> **Written problem**
Each entry below is to be transcribed exactly.

Scripts that build scenes
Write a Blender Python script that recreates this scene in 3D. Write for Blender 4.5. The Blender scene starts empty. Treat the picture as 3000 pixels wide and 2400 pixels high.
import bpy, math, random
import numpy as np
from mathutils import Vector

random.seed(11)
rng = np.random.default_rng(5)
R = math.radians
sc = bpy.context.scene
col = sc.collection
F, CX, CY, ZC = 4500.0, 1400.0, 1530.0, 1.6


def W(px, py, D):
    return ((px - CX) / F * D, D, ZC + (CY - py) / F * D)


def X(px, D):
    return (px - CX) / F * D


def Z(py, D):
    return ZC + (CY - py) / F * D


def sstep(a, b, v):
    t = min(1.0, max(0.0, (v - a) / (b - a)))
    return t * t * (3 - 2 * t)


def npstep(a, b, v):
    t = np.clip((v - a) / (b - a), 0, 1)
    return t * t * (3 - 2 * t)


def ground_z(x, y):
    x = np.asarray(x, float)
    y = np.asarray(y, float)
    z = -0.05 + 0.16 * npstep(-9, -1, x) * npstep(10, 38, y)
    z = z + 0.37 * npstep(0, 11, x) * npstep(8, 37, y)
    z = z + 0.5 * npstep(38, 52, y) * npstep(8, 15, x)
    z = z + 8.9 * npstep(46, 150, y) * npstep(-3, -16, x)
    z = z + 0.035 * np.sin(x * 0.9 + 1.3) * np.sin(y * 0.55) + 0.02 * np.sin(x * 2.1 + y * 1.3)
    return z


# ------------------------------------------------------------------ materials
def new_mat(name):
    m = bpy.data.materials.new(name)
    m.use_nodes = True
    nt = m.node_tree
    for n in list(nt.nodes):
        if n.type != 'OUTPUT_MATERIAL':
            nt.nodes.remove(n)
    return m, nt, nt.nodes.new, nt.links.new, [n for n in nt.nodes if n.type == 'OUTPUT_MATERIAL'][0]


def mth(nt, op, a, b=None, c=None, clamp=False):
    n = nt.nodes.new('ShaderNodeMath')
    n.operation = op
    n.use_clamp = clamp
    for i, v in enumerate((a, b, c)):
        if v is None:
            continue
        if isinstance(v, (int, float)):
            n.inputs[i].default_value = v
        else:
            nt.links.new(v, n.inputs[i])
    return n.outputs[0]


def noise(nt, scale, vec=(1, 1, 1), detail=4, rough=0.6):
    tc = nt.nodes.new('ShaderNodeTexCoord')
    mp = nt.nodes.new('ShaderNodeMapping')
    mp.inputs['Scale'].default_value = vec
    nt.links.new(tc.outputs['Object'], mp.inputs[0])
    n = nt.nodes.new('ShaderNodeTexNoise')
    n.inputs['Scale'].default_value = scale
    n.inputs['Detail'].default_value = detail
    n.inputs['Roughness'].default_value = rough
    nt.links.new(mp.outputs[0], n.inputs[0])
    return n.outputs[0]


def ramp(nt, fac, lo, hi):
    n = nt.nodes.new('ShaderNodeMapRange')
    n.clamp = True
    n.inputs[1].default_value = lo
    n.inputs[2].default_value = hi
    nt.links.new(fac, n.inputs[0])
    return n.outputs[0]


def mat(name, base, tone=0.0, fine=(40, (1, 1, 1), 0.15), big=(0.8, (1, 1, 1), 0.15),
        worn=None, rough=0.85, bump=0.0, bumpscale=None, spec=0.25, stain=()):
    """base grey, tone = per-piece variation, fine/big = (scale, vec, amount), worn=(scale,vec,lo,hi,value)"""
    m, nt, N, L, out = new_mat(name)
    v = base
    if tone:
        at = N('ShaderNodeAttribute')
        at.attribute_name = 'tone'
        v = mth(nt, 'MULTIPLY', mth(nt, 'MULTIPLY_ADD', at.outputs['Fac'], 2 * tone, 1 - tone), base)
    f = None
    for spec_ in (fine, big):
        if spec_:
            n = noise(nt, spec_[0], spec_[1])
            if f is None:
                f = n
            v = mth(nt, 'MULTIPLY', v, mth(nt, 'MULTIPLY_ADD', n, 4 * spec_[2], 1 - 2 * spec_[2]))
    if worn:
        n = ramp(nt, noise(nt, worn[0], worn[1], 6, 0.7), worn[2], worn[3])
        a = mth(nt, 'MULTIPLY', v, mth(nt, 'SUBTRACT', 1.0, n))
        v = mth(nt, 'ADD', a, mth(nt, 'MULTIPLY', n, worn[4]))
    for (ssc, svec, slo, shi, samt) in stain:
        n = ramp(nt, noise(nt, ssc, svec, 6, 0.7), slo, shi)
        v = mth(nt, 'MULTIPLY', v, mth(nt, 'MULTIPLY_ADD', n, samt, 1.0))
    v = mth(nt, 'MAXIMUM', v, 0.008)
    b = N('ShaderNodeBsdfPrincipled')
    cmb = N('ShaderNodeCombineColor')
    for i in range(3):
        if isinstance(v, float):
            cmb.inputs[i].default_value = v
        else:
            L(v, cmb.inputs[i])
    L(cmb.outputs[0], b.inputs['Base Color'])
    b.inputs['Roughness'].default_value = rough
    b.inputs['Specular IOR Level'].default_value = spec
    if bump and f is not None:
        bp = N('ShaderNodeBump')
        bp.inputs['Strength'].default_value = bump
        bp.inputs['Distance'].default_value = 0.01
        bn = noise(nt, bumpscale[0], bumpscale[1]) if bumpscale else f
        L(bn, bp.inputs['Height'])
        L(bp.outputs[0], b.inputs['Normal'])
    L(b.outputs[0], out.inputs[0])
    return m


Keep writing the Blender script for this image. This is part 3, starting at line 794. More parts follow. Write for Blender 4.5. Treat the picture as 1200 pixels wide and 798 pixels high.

> **Exercise output**
Write a Blender Python script that recreates this scene in 3D. Write for Blender 4.5. The Blender scene starts empty. Treat the picture as 3000 pixels wide and 2400 pixels high.
import bpy, math, random
import numpy as np
from mathutils import Vector

random.seed(11)
rng = np.random.default_rng(5)
R = math.radians
sc = bpy.context.scene
col = sc.collection
F, CX, CY, ZC = 4500.0, 1400.0, 1530.0, 1.6


def W(px, py, D):
    return ((px - CX) / F * D, D, ZC + (CY - py) / F * D)


def X(px, D):
    return (px - CX) / F * D


def Z(py, D):
    return ZC + (CY - py) / F * D


def sstep(a, b, v):
    t = min(1.0, max(0.0, (v - a) / (b - a)))
    return t * t * (3 - 2 * t)


def npstep(a, b, v):
    t = np.clip((v - a) / (b - a), 0, 1)
    return t * t * (3 - 2 * t)


def ground_z(x, y):
    x = np.asarray(x, float)
    y = np.asarray(y, float)
    z = -0.05 + 0.16 * npstep(-9, -1, x) * npstep(10, 38, y)
    z = z + 0.37 * npstep(0, 11, x) * npstep(8, 37, y)
    z = z + 0.5 * npstep(38, 52, y) * npstep(8, 15, x)
    z = z + 8.9 * npstep(46, 150, y) * npstep(-3, -16, x)
    z = z + 0.035 * np.sin(x * 0.9 + 1.3) * np.sin(y * 0.55) + 0.02 * np.sin(x * 2.1 + y * 1.3)
    return z


# ------------------------------------------------------------------ materials
def new_mat(name):
    m = bpy.data.materials.new(name)
    m.use_nodes = True
    nt = m.node_tree
    for n in list(nt.nodes):
        if n.type != 'OUTPUT_MATERIAL':
            nt.nodes.remove(n)
    return m, nt, nt.nodes.new, nt.links.new, [n for n in nt.nodes if n.type == 'OUTPUT_MATERIAL'][0]


def mth(nt, op, a, b=None, c=None, clamp=False):
    n = nt.nodes.new('ShaderNodeMath')
    n.operation = op
    n.use_clamp = clamp
    for i, v in enumerate((a, b, c)):
        if v is None:
            continue
        if isinstance(v, (int, float)):
            n.inputs[i].default_value = v
        else:
            nt.links.new(v, n.inputs[i])
    return n.outputs[0]


def noise(nt, scale, vec=(1, 1, 1), detail=4, rough=0.6):
    tc = nt.nodes.new('ShaderNodeTexCoord')
    mp = nt.nodes.new('ShaderNodeMapping')
    mp.inputs['Scale'].default_value = vec
    nt.links.new(tc.outputs['Object'], mp.inputs[0])
    n = nt.nodes.new('ShaderNodeTexNoise')
    n.inputs['Scale'].default_value = scale
    n.inputs['Detail'].default_value = detail
    n.inputs['Roughness'].default_value = rough
    nt.links.new(mp.outputs[0], n.inputs[0])
    return n.outputs[0]


def ramp(nt, fac, lo, hi):
    n = nt.nodes.new('ShaderNodeMapRange')
    n.clamp = True
    n.inputs[1].default_value = lo
    n.inputs[2].default_value = hi
    nt.links.new(fac, n.inputs[0])
    return n.outputs[0]


def mat(name, base, tone=0.0, fine=(40, (1, 1, 1), 0.15), big=(0.8, (1, 1, 1), 0.15),
        worn=None, rough=0.85, bump=0.0, bumpscale=None, spec=0.25, stain=()):
    """base grey, tone = per-piece variation, fine/big = (scale, vec, amount), worn=(scale,vec,lo,hi,value)"""
    m, nt, N, L, out = new_mat(name)
    v = base
    if tone:
        at = N('ShaderNodeAttribute')
        at.attribute_name = 'tone'
        v = mth(nt, 'MULTIPLY', mth(nt, 'MULTIPLY_ADD', at.outputs['Fac'], 2 * tone, 1 - tone), base)
    f = None
    for spec_ in (fine, big):
        if spec_:
            n = noise(nt, spec_[0], spec_[1])
            if f is None:
                f = n
            v = mth(nt, 'MULTIPLY', v, mth(nt, 'MULTIPLY_ADD', n, 4 * spec_[2], 1 - 2 * spec_[2]))
    if worn:
        n = ramp(nt, noise(nt, worn[0], worn[1], 6, 0.7), worn[2], worn[3])
        a = mth(nt, 'MULTIPLY', v, mth(nt, 'SUBTRACT', 1.0, n))
        v = mth(nt, 'ADD', a, mth(nt, 'MULTIPLY', n, worn[4]))
    for (ssc, svec, slo, shi, samt) in stain:
        n = ramp(nt, noise(nt, ssc, svec, 6, 0.7), slo, shi)
        v = mth(nt, 'MULTIPLY', v, mth(nt, 'MULTIPLY_ADD', n, samt, 1.0))
    v = mth(nt, 'MAXIMUM', v, 0.008)
    b = N('ShaderNodeBsdfPrincipled')
    cmb = N('ShaderNodeCombineColor')
    for i in range(3):
        if isinstance(v, float):
            cmb.inputs[i].default_value = v
        else:
            L(v, cmb.inputs[i])
    L(cmb.outputs[0], b.inputs['Base Color'])
    b.inputs['Roughness'].default_value = rough
    b.inputs['Specular IOR Level'].default_value = spec
    if bump and f is not None:
        bp = N('ShaderNodeBump')
        bp.inputs['Strength'].default_value = bump
        bp.inputs['Distance'].default_value = 0.01
        bn = noise(nt, bumpscale[0], bumpscale[1]) if bumpscale else f
        L(bn, bp.inputs['Height'])
        L(bp.outputs[0], b.inputs['Normal'])
    L(b.outputs[0], out.inputs[0])
    return m


Keep writing the Blender script for this image. This is part 3, starting at line 794. More parts follow. Write for Blender 4.5. Treat the picture as 1200 pixels wide and 798 pixels high.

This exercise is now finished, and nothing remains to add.